*** Data shown ***

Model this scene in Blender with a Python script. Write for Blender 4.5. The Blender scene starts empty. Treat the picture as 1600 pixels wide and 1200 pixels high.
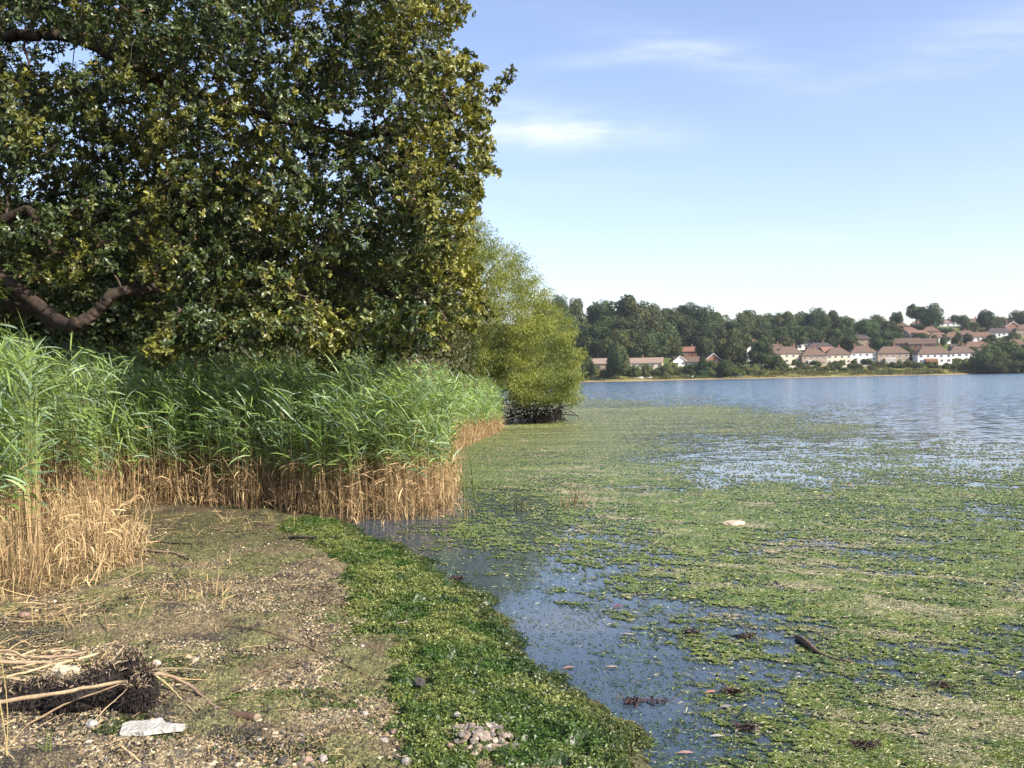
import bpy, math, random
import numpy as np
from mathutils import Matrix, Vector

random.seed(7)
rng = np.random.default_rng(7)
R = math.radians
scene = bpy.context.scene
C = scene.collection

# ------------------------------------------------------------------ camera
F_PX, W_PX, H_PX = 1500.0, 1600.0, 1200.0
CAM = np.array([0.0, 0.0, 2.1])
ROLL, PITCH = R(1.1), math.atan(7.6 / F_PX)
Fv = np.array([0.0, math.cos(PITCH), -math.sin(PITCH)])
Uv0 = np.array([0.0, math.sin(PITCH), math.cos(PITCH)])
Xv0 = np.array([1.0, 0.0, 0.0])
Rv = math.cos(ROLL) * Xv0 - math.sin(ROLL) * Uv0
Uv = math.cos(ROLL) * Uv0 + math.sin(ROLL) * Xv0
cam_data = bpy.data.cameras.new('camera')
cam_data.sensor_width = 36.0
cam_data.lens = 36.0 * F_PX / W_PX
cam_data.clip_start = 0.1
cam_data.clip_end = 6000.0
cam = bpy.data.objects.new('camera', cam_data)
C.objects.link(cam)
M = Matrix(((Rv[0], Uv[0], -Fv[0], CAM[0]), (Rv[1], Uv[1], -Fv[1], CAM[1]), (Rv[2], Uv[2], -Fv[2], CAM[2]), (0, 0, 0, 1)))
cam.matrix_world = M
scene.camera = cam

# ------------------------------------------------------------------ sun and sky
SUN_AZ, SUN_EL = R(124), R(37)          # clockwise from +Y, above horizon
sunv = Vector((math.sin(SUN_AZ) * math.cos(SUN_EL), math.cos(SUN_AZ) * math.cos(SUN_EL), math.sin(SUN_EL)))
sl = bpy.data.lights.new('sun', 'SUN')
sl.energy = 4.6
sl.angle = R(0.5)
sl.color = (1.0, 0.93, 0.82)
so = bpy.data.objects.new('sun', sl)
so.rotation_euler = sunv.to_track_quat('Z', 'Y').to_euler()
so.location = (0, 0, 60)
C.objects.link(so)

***
*** Data shown ***

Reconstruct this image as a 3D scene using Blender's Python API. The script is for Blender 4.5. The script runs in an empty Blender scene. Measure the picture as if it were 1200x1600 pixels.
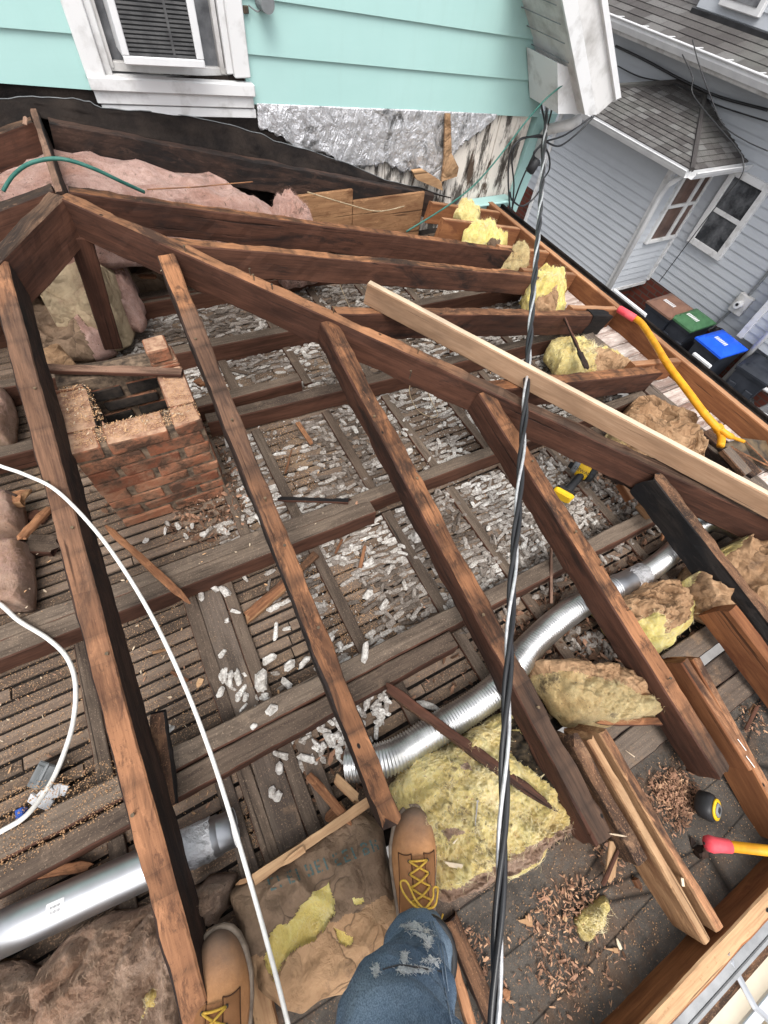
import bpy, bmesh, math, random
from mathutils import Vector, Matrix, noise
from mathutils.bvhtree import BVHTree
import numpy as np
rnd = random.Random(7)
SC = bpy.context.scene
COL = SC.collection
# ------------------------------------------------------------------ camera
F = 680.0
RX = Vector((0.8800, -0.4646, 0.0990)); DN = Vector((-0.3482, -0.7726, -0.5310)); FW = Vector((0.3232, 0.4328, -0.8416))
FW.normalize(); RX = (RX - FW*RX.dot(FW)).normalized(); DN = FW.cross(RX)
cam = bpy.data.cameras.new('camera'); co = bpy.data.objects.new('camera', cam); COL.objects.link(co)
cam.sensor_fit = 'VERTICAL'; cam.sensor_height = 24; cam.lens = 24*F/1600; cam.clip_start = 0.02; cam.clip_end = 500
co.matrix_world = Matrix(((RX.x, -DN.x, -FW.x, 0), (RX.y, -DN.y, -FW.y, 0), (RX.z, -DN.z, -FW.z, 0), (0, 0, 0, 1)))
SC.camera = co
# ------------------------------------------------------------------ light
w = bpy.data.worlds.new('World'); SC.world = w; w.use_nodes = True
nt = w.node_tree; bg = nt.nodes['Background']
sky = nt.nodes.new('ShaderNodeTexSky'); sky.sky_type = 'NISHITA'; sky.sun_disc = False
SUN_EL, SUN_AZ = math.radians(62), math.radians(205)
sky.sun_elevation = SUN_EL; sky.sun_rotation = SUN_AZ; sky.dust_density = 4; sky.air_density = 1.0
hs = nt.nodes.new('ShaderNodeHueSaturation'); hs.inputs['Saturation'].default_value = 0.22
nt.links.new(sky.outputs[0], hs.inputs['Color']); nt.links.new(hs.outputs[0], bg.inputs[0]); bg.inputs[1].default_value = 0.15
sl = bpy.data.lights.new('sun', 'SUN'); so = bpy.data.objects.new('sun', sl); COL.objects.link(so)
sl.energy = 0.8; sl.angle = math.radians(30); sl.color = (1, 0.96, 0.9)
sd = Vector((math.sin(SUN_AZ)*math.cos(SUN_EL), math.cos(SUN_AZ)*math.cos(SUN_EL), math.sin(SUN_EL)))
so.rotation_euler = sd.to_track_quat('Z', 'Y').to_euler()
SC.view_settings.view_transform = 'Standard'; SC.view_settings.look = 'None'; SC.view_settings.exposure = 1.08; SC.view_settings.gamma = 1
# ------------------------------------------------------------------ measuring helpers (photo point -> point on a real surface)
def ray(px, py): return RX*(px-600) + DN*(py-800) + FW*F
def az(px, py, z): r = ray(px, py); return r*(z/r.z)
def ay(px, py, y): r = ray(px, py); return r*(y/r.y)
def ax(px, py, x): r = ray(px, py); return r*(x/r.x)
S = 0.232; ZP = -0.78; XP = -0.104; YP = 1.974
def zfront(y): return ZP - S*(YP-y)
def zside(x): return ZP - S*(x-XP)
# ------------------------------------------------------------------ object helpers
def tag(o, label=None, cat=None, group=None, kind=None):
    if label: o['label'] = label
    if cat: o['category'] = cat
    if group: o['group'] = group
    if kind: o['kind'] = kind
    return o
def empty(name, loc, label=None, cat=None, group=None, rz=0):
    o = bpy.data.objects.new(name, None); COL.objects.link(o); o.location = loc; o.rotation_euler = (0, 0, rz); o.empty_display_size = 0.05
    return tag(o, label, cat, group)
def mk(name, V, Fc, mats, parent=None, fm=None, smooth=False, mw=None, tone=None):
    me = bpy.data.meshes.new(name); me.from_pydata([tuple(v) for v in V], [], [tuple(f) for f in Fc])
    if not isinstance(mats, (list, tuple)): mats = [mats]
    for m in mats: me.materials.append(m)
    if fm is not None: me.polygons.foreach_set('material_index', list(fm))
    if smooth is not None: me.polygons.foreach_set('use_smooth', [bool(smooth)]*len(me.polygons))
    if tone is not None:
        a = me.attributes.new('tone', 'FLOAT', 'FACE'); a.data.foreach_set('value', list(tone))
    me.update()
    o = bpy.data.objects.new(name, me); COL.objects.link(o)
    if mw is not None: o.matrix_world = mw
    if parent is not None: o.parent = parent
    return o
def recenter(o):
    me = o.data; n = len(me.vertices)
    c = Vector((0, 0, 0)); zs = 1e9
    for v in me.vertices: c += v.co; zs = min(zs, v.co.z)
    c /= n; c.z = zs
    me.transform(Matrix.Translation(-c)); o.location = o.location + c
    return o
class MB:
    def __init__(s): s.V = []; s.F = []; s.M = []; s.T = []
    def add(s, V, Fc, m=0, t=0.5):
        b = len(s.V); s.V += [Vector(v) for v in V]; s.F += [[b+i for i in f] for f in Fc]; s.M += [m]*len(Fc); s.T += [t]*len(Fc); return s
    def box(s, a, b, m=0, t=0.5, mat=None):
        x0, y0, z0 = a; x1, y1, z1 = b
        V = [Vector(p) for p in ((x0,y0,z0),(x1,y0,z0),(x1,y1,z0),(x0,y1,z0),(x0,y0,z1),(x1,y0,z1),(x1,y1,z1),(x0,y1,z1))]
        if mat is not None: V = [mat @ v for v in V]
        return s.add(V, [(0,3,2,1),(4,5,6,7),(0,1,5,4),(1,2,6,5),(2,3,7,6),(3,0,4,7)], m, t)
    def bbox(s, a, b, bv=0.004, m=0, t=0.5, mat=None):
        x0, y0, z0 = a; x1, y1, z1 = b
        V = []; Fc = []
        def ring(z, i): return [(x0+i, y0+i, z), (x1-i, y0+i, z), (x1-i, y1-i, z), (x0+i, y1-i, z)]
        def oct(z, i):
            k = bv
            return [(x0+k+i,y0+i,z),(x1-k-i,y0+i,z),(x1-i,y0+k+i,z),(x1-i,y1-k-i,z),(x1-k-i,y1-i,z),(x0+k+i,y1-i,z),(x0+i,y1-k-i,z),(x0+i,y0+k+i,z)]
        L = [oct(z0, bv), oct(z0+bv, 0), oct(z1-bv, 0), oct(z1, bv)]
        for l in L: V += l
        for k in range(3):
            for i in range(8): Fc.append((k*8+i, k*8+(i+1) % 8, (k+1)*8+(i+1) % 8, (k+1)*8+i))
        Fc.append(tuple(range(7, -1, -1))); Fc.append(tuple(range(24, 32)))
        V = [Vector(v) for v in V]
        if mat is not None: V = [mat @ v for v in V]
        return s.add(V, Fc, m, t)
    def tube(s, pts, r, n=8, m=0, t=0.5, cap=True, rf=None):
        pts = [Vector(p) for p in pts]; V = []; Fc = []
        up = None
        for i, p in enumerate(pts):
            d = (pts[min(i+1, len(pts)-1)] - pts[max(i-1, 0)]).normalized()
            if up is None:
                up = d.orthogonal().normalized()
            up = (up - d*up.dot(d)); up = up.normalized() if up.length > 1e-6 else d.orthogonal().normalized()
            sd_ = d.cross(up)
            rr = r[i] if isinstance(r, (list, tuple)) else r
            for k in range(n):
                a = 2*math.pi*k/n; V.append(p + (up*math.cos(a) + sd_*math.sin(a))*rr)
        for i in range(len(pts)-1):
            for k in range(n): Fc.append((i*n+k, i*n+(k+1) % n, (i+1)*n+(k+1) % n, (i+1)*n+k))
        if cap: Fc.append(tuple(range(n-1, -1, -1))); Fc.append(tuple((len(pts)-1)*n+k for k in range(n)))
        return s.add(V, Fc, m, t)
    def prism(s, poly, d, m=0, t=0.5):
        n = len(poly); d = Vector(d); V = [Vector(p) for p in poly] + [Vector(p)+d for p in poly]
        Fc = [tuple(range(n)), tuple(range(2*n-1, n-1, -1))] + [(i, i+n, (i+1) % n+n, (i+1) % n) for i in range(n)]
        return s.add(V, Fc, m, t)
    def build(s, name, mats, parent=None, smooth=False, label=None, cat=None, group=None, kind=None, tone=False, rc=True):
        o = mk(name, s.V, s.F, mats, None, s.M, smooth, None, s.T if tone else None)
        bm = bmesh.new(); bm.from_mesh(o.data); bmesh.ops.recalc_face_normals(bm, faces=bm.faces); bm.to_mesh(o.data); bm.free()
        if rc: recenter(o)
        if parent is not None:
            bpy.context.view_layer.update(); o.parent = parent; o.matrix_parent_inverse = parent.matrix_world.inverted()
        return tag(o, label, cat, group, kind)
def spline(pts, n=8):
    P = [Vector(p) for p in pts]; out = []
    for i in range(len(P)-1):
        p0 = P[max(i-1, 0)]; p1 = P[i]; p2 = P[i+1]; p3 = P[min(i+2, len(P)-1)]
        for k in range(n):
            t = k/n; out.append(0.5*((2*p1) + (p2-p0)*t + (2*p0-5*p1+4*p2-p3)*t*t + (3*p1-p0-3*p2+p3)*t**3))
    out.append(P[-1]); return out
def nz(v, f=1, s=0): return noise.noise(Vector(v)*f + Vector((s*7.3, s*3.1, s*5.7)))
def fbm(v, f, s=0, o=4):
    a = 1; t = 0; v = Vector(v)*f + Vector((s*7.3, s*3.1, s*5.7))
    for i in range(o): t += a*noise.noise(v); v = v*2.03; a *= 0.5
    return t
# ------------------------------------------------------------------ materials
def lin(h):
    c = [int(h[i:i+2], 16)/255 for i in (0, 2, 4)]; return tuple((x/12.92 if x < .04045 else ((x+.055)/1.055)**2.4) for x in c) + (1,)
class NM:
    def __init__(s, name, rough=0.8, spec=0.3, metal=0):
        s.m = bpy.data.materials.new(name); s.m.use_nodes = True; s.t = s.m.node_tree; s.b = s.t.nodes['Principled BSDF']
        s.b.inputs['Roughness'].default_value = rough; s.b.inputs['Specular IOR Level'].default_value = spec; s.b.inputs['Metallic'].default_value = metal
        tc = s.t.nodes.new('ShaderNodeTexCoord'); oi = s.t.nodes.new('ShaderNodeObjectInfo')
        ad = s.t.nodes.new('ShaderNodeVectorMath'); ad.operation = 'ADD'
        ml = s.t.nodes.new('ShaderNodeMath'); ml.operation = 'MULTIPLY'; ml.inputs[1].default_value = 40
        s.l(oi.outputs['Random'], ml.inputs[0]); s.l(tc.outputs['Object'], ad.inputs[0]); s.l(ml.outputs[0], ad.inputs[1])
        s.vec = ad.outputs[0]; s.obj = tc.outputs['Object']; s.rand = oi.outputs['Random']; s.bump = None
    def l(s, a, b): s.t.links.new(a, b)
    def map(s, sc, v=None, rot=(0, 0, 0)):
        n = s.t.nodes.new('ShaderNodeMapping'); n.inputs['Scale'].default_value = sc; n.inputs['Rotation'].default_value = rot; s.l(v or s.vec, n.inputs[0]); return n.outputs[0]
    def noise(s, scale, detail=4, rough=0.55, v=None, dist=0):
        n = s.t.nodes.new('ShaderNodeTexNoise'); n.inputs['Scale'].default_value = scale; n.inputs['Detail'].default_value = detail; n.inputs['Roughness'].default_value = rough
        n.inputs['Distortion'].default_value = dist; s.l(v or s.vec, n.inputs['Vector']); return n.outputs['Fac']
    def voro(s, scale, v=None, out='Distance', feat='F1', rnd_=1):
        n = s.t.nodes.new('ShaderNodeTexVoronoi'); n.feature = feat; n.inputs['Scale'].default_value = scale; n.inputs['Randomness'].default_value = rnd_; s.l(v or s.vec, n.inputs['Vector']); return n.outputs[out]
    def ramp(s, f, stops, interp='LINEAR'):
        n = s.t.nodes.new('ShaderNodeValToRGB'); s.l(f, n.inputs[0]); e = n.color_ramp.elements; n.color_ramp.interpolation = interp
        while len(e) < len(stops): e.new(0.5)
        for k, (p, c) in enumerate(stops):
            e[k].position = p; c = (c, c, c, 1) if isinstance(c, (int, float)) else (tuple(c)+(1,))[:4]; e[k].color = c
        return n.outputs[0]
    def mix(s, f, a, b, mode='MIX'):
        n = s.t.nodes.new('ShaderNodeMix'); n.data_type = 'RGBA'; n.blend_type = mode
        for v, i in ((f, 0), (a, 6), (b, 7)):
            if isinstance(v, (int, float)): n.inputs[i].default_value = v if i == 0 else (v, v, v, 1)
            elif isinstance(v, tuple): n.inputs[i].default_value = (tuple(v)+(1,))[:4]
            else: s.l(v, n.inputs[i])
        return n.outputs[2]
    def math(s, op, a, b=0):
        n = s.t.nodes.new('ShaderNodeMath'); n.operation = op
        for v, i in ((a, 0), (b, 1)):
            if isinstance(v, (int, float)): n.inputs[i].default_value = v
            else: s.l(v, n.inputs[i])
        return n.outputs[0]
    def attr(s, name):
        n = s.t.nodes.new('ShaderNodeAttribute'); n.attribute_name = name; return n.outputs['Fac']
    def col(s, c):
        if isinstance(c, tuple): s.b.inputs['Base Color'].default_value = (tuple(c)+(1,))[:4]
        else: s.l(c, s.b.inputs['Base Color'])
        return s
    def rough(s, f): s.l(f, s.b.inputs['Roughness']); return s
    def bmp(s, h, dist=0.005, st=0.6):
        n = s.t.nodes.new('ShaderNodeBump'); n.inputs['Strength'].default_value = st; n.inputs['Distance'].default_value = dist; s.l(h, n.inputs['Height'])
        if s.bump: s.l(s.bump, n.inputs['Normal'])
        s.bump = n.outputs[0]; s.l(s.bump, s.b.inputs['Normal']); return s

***
*** Data shown ***

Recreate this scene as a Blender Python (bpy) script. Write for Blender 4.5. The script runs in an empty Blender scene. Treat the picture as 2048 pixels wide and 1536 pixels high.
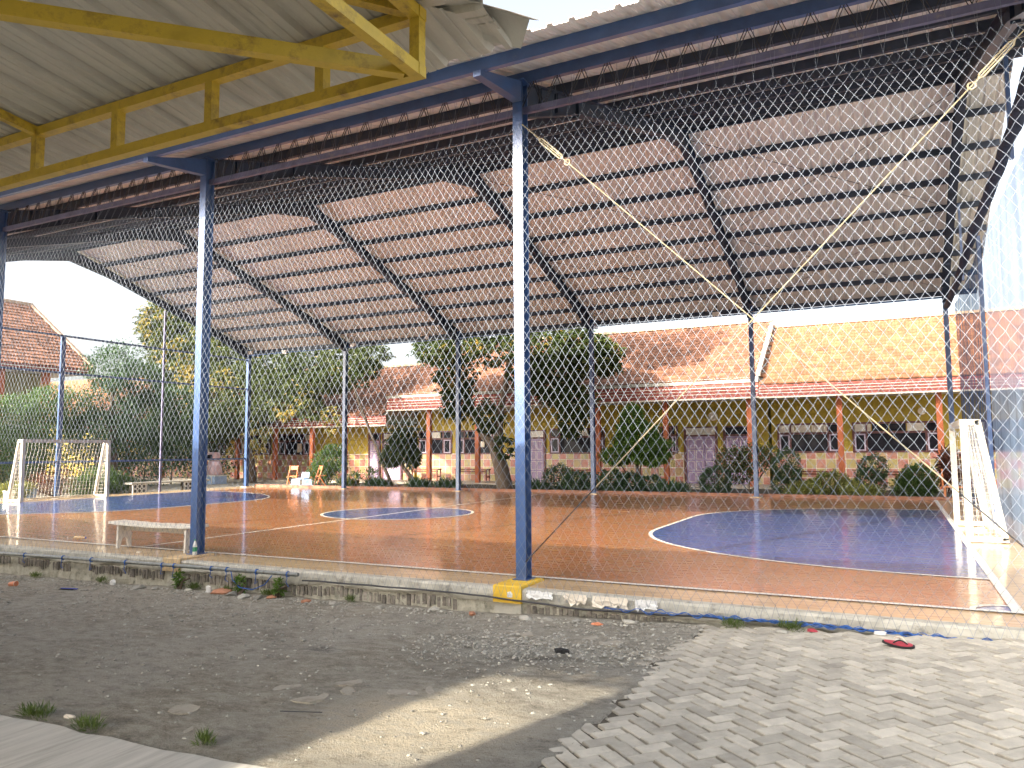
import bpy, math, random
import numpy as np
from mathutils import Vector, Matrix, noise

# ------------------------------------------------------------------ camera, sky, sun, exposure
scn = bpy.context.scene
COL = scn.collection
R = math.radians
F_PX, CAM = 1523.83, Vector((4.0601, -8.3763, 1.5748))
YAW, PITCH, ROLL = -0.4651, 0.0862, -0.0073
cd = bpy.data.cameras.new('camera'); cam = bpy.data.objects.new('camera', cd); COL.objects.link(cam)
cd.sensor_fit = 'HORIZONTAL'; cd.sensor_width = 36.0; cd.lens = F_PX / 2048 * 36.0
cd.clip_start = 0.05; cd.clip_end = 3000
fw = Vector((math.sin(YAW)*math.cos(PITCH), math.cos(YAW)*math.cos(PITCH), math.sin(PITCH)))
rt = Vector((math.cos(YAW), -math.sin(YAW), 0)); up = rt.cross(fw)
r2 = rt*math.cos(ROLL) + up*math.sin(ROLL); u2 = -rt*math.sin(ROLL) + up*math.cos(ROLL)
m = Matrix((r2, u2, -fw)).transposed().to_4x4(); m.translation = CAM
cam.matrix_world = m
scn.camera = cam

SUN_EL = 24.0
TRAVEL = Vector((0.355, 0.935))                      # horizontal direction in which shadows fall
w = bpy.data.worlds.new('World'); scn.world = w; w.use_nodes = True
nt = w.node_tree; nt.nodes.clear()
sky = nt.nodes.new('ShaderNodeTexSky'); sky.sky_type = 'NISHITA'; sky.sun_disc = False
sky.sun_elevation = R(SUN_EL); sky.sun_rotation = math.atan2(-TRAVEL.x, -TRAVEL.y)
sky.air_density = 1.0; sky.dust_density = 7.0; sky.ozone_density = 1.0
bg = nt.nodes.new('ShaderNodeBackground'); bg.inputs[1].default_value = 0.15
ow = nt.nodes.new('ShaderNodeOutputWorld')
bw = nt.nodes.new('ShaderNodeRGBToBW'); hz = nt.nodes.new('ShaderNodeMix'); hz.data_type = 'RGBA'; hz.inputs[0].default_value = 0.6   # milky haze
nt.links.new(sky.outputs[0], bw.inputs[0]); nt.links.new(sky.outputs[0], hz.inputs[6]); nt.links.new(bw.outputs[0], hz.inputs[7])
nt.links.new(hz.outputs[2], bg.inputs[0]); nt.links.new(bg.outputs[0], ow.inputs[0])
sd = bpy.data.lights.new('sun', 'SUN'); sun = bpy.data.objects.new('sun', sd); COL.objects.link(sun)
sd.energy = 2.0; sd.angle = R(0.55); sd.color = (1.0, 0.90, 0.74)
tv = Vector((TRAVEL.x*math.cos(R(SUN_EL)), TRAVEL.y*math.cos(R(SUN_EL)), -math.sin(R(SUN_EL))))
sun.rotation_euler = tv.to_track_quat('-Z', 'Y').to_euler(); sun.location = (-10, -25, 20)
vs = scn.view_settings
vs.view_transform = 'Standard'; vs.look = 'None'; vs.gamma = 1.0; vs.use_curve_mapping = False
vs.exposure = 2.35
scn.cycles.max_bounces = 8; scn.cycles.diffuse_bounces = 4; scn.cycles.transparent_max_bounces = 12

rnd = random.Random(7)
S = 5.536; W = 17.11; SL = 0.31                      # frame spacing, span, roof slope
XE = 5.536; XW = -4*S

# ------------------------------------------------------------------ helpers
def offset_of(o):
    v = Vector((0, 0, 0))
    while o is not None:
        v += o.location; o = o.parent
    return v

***

§ Problem to work on
Up in the listing, locate the line with "Model this scene"; print it and every line after it down to the line with "C = scene.collection", which is included too. Skip the pictures.

§ Worked answer
Model this scene in Blender with a Python script. Write for Blender 4.5. The Blender scene starts empty. Treat the picture as 1600 pixels wide and 1200 pixels high.
import bpy, math, random
import numpy as np
from mathutils import Matrix, Vector

random.seed(7)
rng = np.random.default_rng(7)
R = math.radians
scene = bpy.context.scene
C = scene.collection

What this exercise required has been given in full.